What $#!@$#? - there is no penalty for pulling out of a tournament at the last minute. That is a big problem.

The Tournament Director then whined to the group that he has to charge the entry fee because the tournament has lots of expenses. The tournament consisted 5 age groups. There were tournaments for 6U (4 teams), 10U (6 teams), 11U (4 teams), 13U (6 teams) and 14U (4 teams) in the event. Each tournament had 12 slots available, so each and every age group had trouble attracting teams. This clearly suggests that Nations Baseball is having trouble competing in a very competitive category against CABA, USSSA and Ripken, etc.

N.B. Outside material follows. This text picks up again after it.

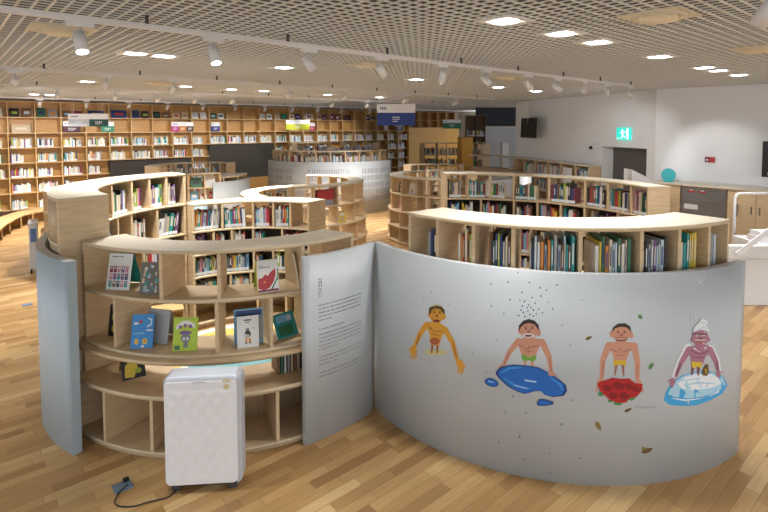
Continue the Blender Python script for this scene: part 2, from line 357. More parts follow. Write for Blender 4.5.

I paid entry fee money and went into the stadium. Several of the parents refused to pay and just watched through the outfield fence.

I was up close to the action when my son's team won the event. It was not a hollow victory because the two other strong teams made the tournament very competitive, but we are not running around calling ourselves World Champs or even National Champs.

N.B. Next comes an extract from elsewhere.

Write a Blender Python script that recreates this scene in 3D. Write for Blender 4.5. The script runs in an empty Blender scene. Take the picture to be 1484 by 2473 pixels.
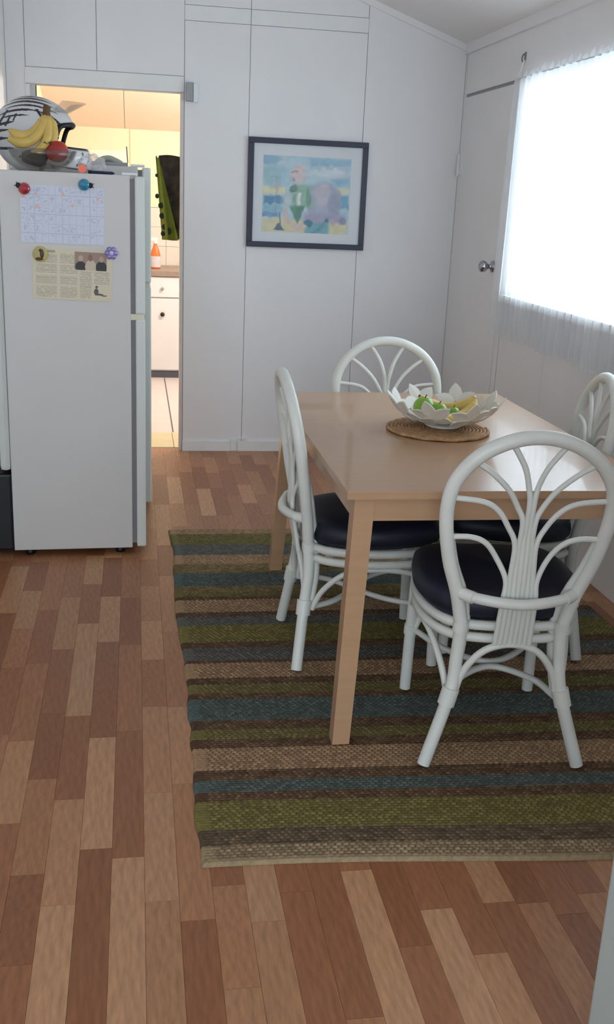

Finally, Pensacola is a great place for a tournament. In the next couple of posts, I will provide tips for baseball families regarding lodging, eating and having fun in the Pensacola area.

Sunday, July 8, 2012

Youth Baseball: Are Private Lessons Worth the Money?

Are private lessons for pitching, hitting or fielding really worth the money?

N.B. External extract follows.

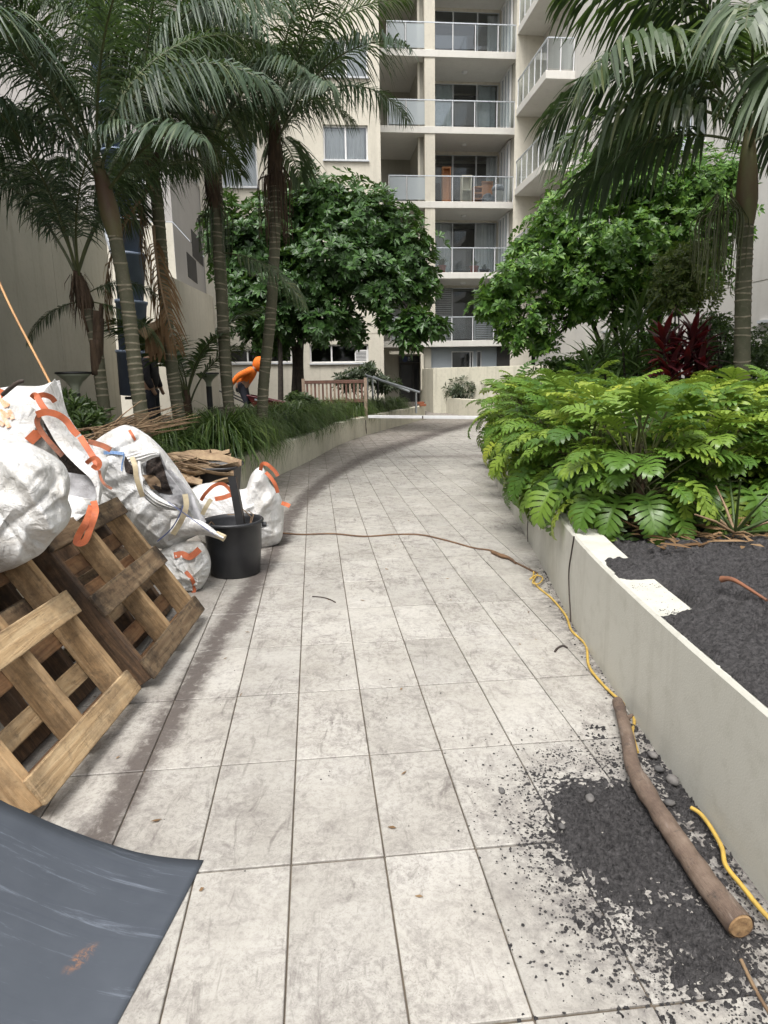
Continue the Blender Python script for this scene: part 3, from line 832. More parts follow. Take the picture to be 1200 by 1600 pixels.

When I was a young baseball player, my dad taught me how to hit, pitch and field. In the 70's, there was no thought about private training for baseball. My dad played baseball in college, so he was more knowledgeable that most dads. Still, he was not a technically sound instructor.

Kids of today, those filled with real potential and not, are turning to private instruction to get ahead or to simply keep up.

Jayson Stark, one of my favorite sports writers wrote a great piece on ESPN called The Age of the Pitcher - I found this section of the long post about the increase in number of hard-throwing pitchers most interesting.

In 2007, 11 pitchers averaged 95 miles per hour, in 2011, that number tripled to 35. How did this happen?

Jayson and baseball experts have the following theory. 

Think about that for a moment. Can that really be true -- that the number of smokeballers blowing 95 mph and up has tripled in five years? Even other pitchers have a hard time comprehending that phenomenon.
"I've never seen as many hard throwers on every single team as I do now," says Derek Lowe. "It seems like every team has three or four guys coming out of that bullpen throwing 95 miles an hour."
"When I first started doing this 25 years ago, if you saw a kid touch 90 (mph) at 17 years old, you were like, 'Oh my God,'" says the Indians' vice president of scouting operations, John Mirabelli. "That guy became an automatic prospect. Now, just about every guy (on a scouting director's radar) throws 90, and most of them throw 92. And you never saw amateur guys throwing in the upper 90s. Now you see it all the time. It's unbelievable."
But this word of caution: We can't be totally sure if those numbers are accurate. They might tell us more about how we measure velocity now than about the pitchers we're measuring. So we went about this another way: We asked scouting directors what they see when they show up at high school and college games.
Other scouting directors spun the same tales, over and over. And that tells us something: This is NOT a mirage.
So where is that velocity coming from? The theories go like this:
  • More long-tossing to build up arm strength. 
  • More and more kids seeking out personal pitching coaches, most of whom once played professional baseball, who are passing along advancements in throwing programs and better mechanics. 
  • An explosion in the use of personal trainers, even by teenagers.
  • Less abuse of young arms by coaches, thanks to new rules, pitch counts and workload limits.
The Main Point

When you combine talent, desire and proper instruction good results will follow no matter what you are doing, but it does not necessarily mean that your kid will advance. Spend your money on private lessons wisely and go into it with the proper perspective because chances of playing in college or the pros is remote at best. 

To me private lessons teach my kids one thing - if you want to advance at anything, be it sports or school or business, don't be afraid to ask experts for guidance.